Работники следственного комитета при Ефремовской межрайонной прокуратуре - молодые, красивые и оттого очень принципиальные: не дают посмотреть дело, а только рассказывают и отвечают на вопросы. «Там же фамилии!» Оно понятно: не прошло и двух недель, как дело завели, а семейство С. («Молдаване?» - «Граждане Молдовы, национальность не знаем») поместили в СИЗО. По делу об использовании рабского труда проходит сейчас семь потерпевших (часть из них - тоже граждане Молдовы), еще около семи человек дают свидетельские показания. Часть «рабов» отказываются считать себя таковыми, к семейству С. претензий не имеют и говорят, что живут вот так, потому что жить вот так им нравится.
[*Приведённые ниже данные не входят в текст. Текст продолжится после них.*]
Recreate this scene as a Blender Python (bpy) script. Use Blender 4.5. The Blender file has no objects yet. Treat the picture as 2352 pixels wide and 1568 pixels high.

Семья С. - 39-летняя мать, 40-летний отец и пятеро детей - два года назад приехали из Молдавии, из района Флорешти в поисках, как говорится, лучшей доли. Семья, как утверждают следователи, кочевая - все имущество помещалось в «шестерку»; сперва жили в Чернском районе, неподалеку, в прошлом году переехали в Шкилевку, получили комнату в совхозном общежитии, стали работать в совхозе, жить- поживать да добра наживать, а в один прекрасный июльский день в районный УБОП пришли двое рабочих и рассказали ужас. Они рассказывали, что еще в марте повелись на обещания хорошей работы за 500 долларов (другим обещали скромнее - 5 тысяч рублей), приехали в совхоз, поселились в общаге - и стали подвергаться самой изощренной эксплуатации, избиениям, унижению, принуждению к неоплачиваемому труду. Один из них был 28-летним жителем города Узловой Тульской области. Дали показания и другие рабочие - члены бригады С., по большей части, нелегальные мигранты из Молдовы, Украины, Таджикистана. Паспорта у них отобрали, денег за работу не платили, но раз в два месяца давали двести рублей на мыло-пасту и прочие предметы санитарии и гигиены. При попытке сопротивления хозяин мог жестоко избить куском металлической трубы; пытавшихся бежать возвращали насильно и опять сильно били - да и далеко ли убежит нищий, избитый и, главное, беспаспортный иностранец?
Задержали троих - отца, мать и сына 1987 года рождения; дочерей не тронули - по словам потерпевших, они участия в насилии не принимали и даже спали в одной комнате с женщинами-рабынями - в общаге тесно. При задержании у главы семейства изъяли 16 тысяч рублей и 2 тысячи евро.
После ареста задержанные дружно забыли русский язык, но через миграционную службу для них нашли переводчика с молдавского.
Спрашиваю, с помощью каких силовых ресурсов их удерживали. Собаки? Оружие? Военизированная охрана? Нет, отвечает следователь, только применением грубой физической силы - ну и общим бесправием этих несчастных. Происходило все это не где-то на дальнем хуторе, не на заимке, а практически на глазах у всей деревни. Все знали, все видели. Никто не вмешался. Ни силовых, ни материальных ресурсов у семьи С.